Flaxing lyrical about Pā harakeke

Last Updated : 01 Dec 2015
Flaxing lyrical about Pā harakeke

A project that weaves together traditional practices and environmental benefits is under way at Walmer Reserve (also known as Moa Reserve) in Point Chevalier.

Albert-Eden Local Board has granted Kāhui Kairāranga o Tāmaki, a local harakeke (Phormium tenax, New Zealand flax) weaving group, the opportunity to manage the northern wetland reserve at Walmer Road for a Pā harakeke (a traditional harakeke harvesting grove).

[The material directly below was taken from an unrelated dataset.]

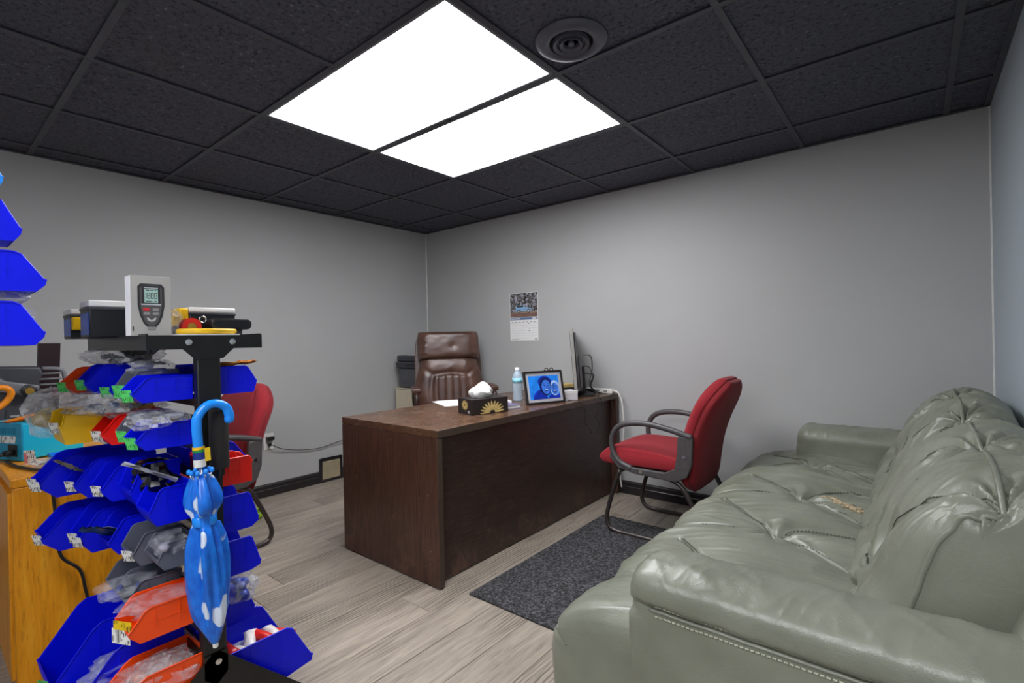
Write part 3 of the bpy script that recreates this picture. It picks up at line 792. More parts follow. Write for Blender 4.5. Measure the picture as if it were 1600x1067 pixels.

Kāhui Kairāranga o Tāmaki is an Auckland weavers’ network, formed in 2012 to address access to healthy, sustainable harakeke stocks in urban reserves and to maintain Māori weaving arts, practices and knowledge in the region.

Items like piupiu (garments), wahakura (baby/Moses baskets), whāriki (decorative mats) and korowai (cloaks) require hundreds to thousands of leaves each to create, and some varieties have better muka or fibre content than others.

“Weavers develop expertise in identifying the best types and the Walmer’s wetland reserve is perfect for sustaining some of the most sought-after varieties,” says Kāhui Kairāranga director Bernadette Papa.

“In return, our activity is friendly to locals, native biodiversity and keeping the weeds at bay.”

The group has been applying controls to noxious weeds using herbicide-free methods, and drafting a Pā harakeke (vegetation) management plan. Ongoing vegetation management recommendations, in alignment with tikanga Māori (customary practices), will be included in the plan.

The Kāhui Kairāranga also aims to provide opportunities for the local community, volunteers and Auckland Council contractors to participate and learn about the cultural importance of natural resources such as Pā harakeke in reserves.

“Having a Pā harakeke at Walmer Reserve will benefit both the Kāhui and the wider community,” says Albert-Eden Local Board parks portfolio lead Margi Watson.

“Partnering with a group like Kāhui Kairāranga o Tāmaki to establish a Pā harakeke was a project identified in our Local Board Plan as part of the work we are doing to promote heritage and enhance the environment. It’s exciting to see another Local Board Plan project under way.”